Goal: Reproduce the data below in full and exclude every picture.

Supplied material:
** BEGIN **
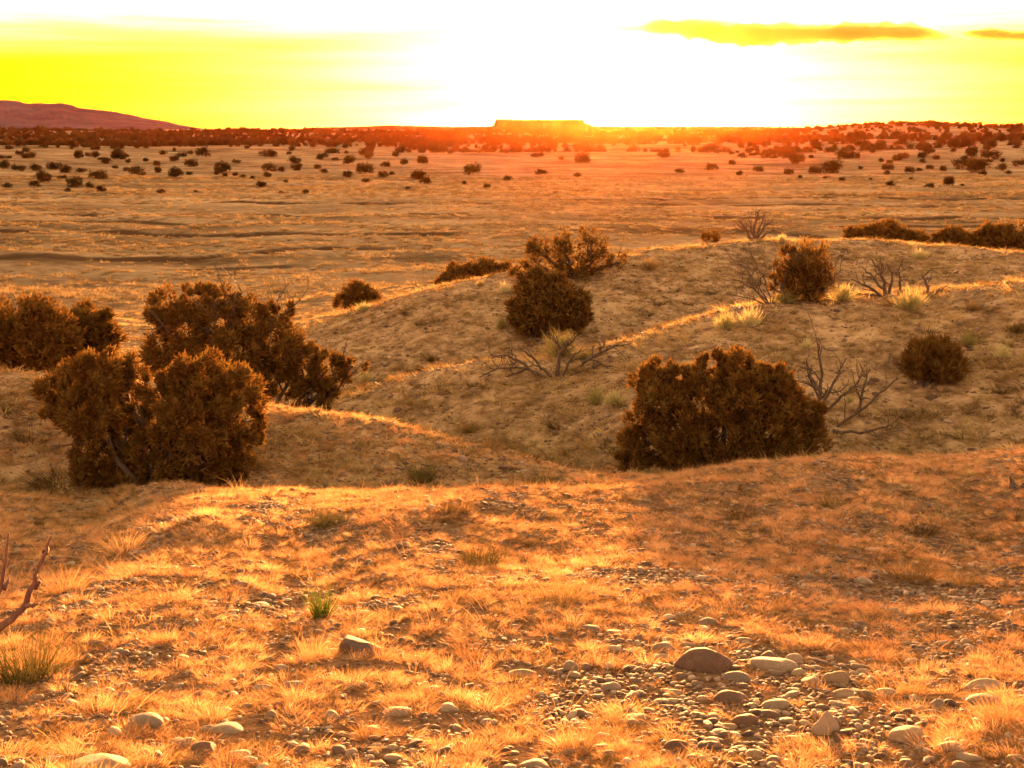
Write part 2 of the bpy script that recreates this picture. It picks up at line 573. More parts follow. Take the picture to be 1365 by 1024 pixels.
def geo_rows(*segs):
    r = []
    for a, b, q in segs:
        n = int(math.log(b / a) / math.log(1 + q))
        r.append(np.exp(np.linspace(math.log(a), math.log(b), n, endpoint=False)))
    return np.concatenate(r + [[segs[-1][1]]])


dense = np.radians(np.arange(-23.0, 23.001, 0.055))
coarse = np.radians(np.concatenate([np.arange(23.15, 42, 0.15), np.linspace(43, 180, 38)]))
AZS = np.concatenate([-coarse[::-1], dense, coarse])
ROWS = geo_rows((0.25, 3.5, 0.05), (3.5, 16, 0.009), (16, 60, 0.007), (60, 260, 0.0034), (260, 1300, 0.005), (1300, 6200, 0.01))
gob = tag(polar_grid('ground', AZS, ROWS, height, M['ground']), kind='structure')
gco = np.zeros(len(gob.data.vertices) * 3, np.float32)
gob.data.vertices.foreach_get('co', gco)
gco = gco.reshape(-1, 3)
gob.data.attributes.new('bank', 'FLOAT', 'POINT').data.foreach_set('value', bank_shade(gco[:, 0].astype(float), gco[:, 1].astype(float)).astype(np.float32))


def mountain_h(x, y):
    az, d = np.arctan2(x, y), np.hypot(x, y)
    px = 682.5 + F * np.tan(az)
    top = np.interp(px, [-500, -300, -100, 0, 95, 112, 150, 180, 200, 215, 245, 280, 330], [150, 138, 134, 135, 137, 142, 147, 150, 155, 157.5, 164, 169.5, 172])
    H = (172 - top) / F * 2000
    ridge = np.clip(1 - np.abs(d - 2000) / 340, 0, 1)
    prof = ridge ** 0.8
    z = H * (prof * (1 + 0.4 * fbm(px / 26, d / 104, 61, 5) * (1 - prof * 0.75)) + 0.03 * fbm(px / 6, d / 36, 63, 3)) - 3 + CAMZ
    return z


tag(polar_grid('mountain', np.radians(np.arange(-31, -9.9, 0.04)), np.linspace(1640, 2345, 110), mountain_h, M['mountain']), kind='structure')


def mesa_h(x, y):
    az, d = np.arctan2(x, y), np.hypot(x, y)
    px = 682.5 + F * np.tan(az)
    top = np.interp(px, [380, 470, 520, 560, 600, 650, 658, 661, 700, 775, 778, 790, 1000, 1100], [2, 3.2, 5.6, 4.6, 3.4, 4.0, 5.2, 12.6, 12.2, 12.3, 9.5, 4.5, 3.6, 1.5])
    t = sstep(1660, 1720, d + 20 * fbm(px / 8, d / 80, 71, 3)) * (1 - sstep(2080, 2300, d))
    edge = sstep(380, 420, px) * (1 - sstep(1040, 1100, px))
    return CAMZ - 3 + edge * t * (top * 1750 / F * 0.97 + 2.2 + 0.8 * fbm(px / 3.5, d / 60, 73, 3))


tag(polar_grid('mesa', np.radians(np.arange(-9.4, 13, 0.02)), np.linspace(1580, 2340, 90), mesa_h, M['mesa']), kind='structure')


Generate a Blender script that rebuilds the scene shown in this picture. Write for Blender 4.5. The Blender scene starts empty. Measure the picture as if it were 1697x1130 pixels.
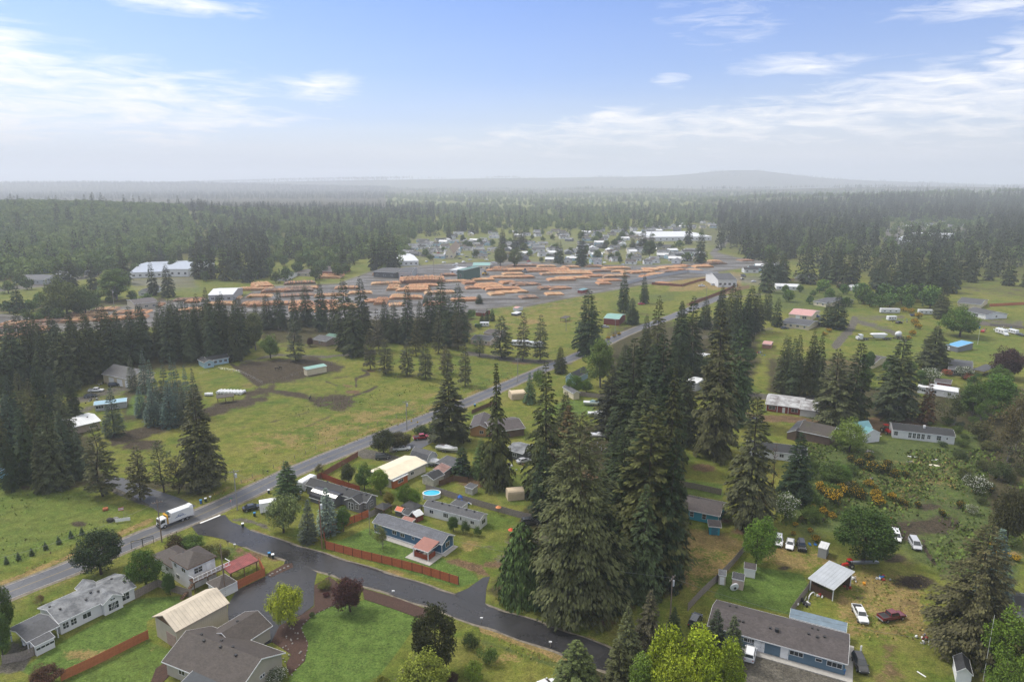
** END **
Answer to this task:
Write part 2 of the bpy script that recreates this picture. It picks up at line 573. More parts follow. Take the picture to be 1365 by 1024 pixels.
def geo_rows(*segs):
    r = []
    for a, b, q in segs:
        n = int(math.log(b / a) / math.log(1 + q))
        r.append(np.exp(np.linspace(math.log(a), math.log(b), n, endpoint=False)))
    return np.concatenate(r + [[segs[-1][1]]])


dense = np.radians(np.arange(-23.0, 23.001, 0.055))
coarse = np.radians(np.concatenate([np.arange(23.15, 42, 0.15), np.linspace(43, 180, 38)]))
AZS = np.concatenate([-coarse[::-1], dense, coarse])
ROWS = geo_rows((0.25, 3.5, 0.05), (3.5, 16, 0.009), (16, 60, 0.007), (60, 260, 0.0034), (260, 1300, 0.005), (1300, 6200, 0.01))
gob = tag(polar_grid('ground', AZS, ROWS, height, M['ground']), kind='structure')
gco = np.zeros(len(gob.data.vertices) * 3, np.float32)
gob.data.vertices.foreach_get('co', gco)
gco = gco.reshape(-1, 3)
gob.data.attributes.new('bank', 'FLOAT', 'POINT').data.foreach_set('value', bank_shade(gco[:, 0].astype(float), gco[:, 1].astype(float)).astype(np.float32))


def mountain_h(x, y):
    az, d = np.arctan2(x, y), np.hypot(x, y)
    px = 682.5 + F * np.tan(az)
    top = np.interp(px, [-500, -300, -100, 0, 95, 112, 150, 180, 200, 215, 245, 280, 330], [150, 138, 134, 135, 137, 142, 147, 150, 155, 157.5, 164, 169.5, 172])
    H = (172 - top) / F * 2000
    ridge = np.clip(1 - np.abs(d - 2000) / 340, 0, 1)
    prof = ridge ** 0.8
    z = H * (prof * (1 + 0.4 * fbm(px / 26, d / 104, 61, 5) * (1 - prof * 0.75)) + 0.03 * fbm(px / 6, d / 36, 63, 3)) - 3 + CAMZ
    return z


tag(polar_grid('mountain', np.radians(np.arange(-31, -9.9, 0.04)), np.linspace(1640, 2345, 110), mountain_h, M['mountain']), kind='structure')


def mesa_h(x, y):
    az, d = np.arctan2(x, y), np.hypot(x, y)
    px = 682.5 + F * np.tan(az)
    top = np.interp(px, [380, 470, 520, 560, 600, 650, 658, 661, 700, 775, 778, 790, 1000, 1100], [2, 3.2, 5.6, 4.6, 3.4, 4.0, 5.2, 12.6, 12.2, 12.3, 9.5, 4.5, 3.6, 1.5])
    t = sstep(1660, 1720, d + 20 * fbm(px / 8, d / 80, 71, 3)) * (1 - sstep(2080, 2300, d))
    edge = sstep(380, 420, px) * (1 - sstep(1040, 1100, px))
    return CAMZ - 3 + edge * t * (top * 1750 / F * 0.97 + 2.2 + 0.8 * fbm(px / 3.5, d / 60, 73, 3))


tag(polar_grid('mesa', np.radians(np.arange(-9.4, 13, 0.02)), np.linspace(1580, 2340, 90), mesa_h, M['mesa']), kind='structure')


Generate a Blender script that rebuilds the scene shown in this picture. Write for Blender 4.5. The Blender scene starts empty. Measure the picture as if it were 1697x1130 pixels.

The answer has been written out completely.